Il concetto di Forward Presence fornisce anche un’altra importante indicazione su come si sia evoluto il ruolo della Marina in quest’ultimo decennio. Come si nota dalla seconda tabella riportata dal CIMSEC si ha un cambiamento degli “obiettivi”: mentre i compiti di Sea Control, Power Projection, Deterrence e Maritime Security sono rimasti invariati si è visto passare in secondo piano il ruolo umanitario e la Forward Presence a favore del Sealift. Va chiarito nuovamente che questi due aspetti non sono scomparsi ma hanno visto, dal punto di vista strategico, un ridimensionamento a favore di capacità logistiche. Ciò si deve a due fattori:

  • In primo luogo, la conformazione geografica del teatro del Pacifico e la necessità di mantenere capacità di proiezione della forza globali impongono la presenza di una forte ed efficiente catena logistica che possa sostenere le forze in teatro in modo costate, rapido ed efficiente.
  • Il secondo fattore affonda le sue radici già da prima del NDP-1 (2010) come mostrato dalle considerazioni del 2002 emerse dal Joint Forces Command’s Millennium Challenge. In quel caso si è simulato un teatro operativo in cui gli avversari fossero dotati di capacità offensive tali da minacciare le rotte logistiche della U.S. Navy. Lo sviluppo delle capacità A2/AD cinesi ha quindi reso di primaria importanza la salvaguardia non solo delle unità combatants ma anche di tutte le unità di supporto le quali devono operare in ambienti contestati sotto costanti minacce multi-dominio. Non a caso l’acquisizione del programma FFG(X) rientra anche nell’ottica di creare una classe di vascelli con capacità Area Defense per poter fornire alle unità logistiche una protezione sia da minacce convenzionali (missilistiche) che non (EW/Cyber/IO).

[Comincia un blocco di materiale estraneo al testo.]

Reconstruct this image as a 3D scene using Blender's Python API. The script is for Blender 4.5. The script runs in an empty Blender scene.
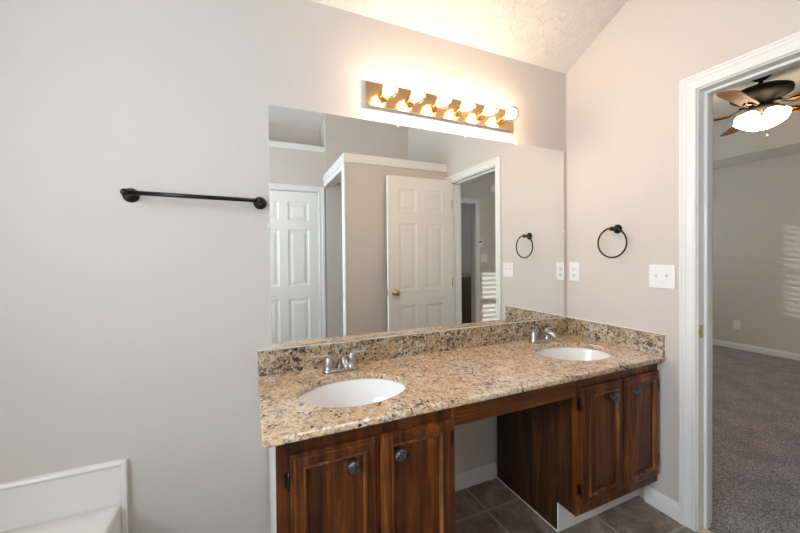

In questi dieci anni la retorica riguardo le forze navali statunitensi ha visto quindi un processo evolutivo in relazione all’evoluzione stessa delle contingenze e all’emergere di “nuove” sfide. Questo processo parte dalle stesse basi del passato, non rinnegandole ma ammettendo che, ad oggi, le necessità sul dominio marittimo sono cambiate e che è quindi necessario adeguarne l’approccio.

In prima istanza il richiamo ad un approccio storico non solo serve a ricordare come gli Stati Uniti siano una potenza dalle radici marittime ma anche che le lezioni del passato non possono essere messe da parte. Su questo punto però la lucidità degli ambienti statunitensi è notevole in quanto è chiaro come queste lezioni (su tutte la guerra del pacifico con i giapponesi) siano un punto di partenza e non di arrivo.

Si è avuta una transizione importante anche dal punto di vista dei competitor che ha imposto un nuovo tipo di approccio agli scenari emergenti. La Cina (e non solo) è un attore con forti capacità economiche, tecnologiche e militari che negli ultimi trenta anni ha avviato un processo di sviluppo e innovazione volto a contrastare le Core Capabilities statunitensi. Ciò ha messo di fronte ad un bivio la difesa U.S.A.: cercare di spingere le proprie capacità sempre più avanti rompendo con il passato oppure adeguarsi alle nuove minacce e minare le capabilities avversarie emulando quanto fatto dai competitor. Questi dieci anni suggeriscono un approccio misto in cui all’innovazione si somma una forte componente di adattamento che ha il vantaggio di avere costi e tempistiche nettamente inferiori per lo sviluppo dei programmi.

Il riemergere di una Great Power Competition ha riportato in auge quelli che sono gli High-Ends del Naval Warfare con il ritorno di una Marina in grado di operare ad ampio spettro. I futuri teatri operativi si presentano fortemente ostili e lo stesso concetto di sanctuary viene ridotto al minimo dato anche il notevole livello tecnologico raggiunto dalle parti coinvolte. È proprio questo uno dei principali motivi per cui il concetto di Jointness è passato in secondo piano: la U.S. Navy non può operare indipendentemente dalle altre forze ma al contempo deve essere in grado di rispondere ad ampio spettro a quelle minacce che nel medio periodo potrebbero minare uno dei pilastri fondamentali del potere degli Stati Uniti, il Sea Power.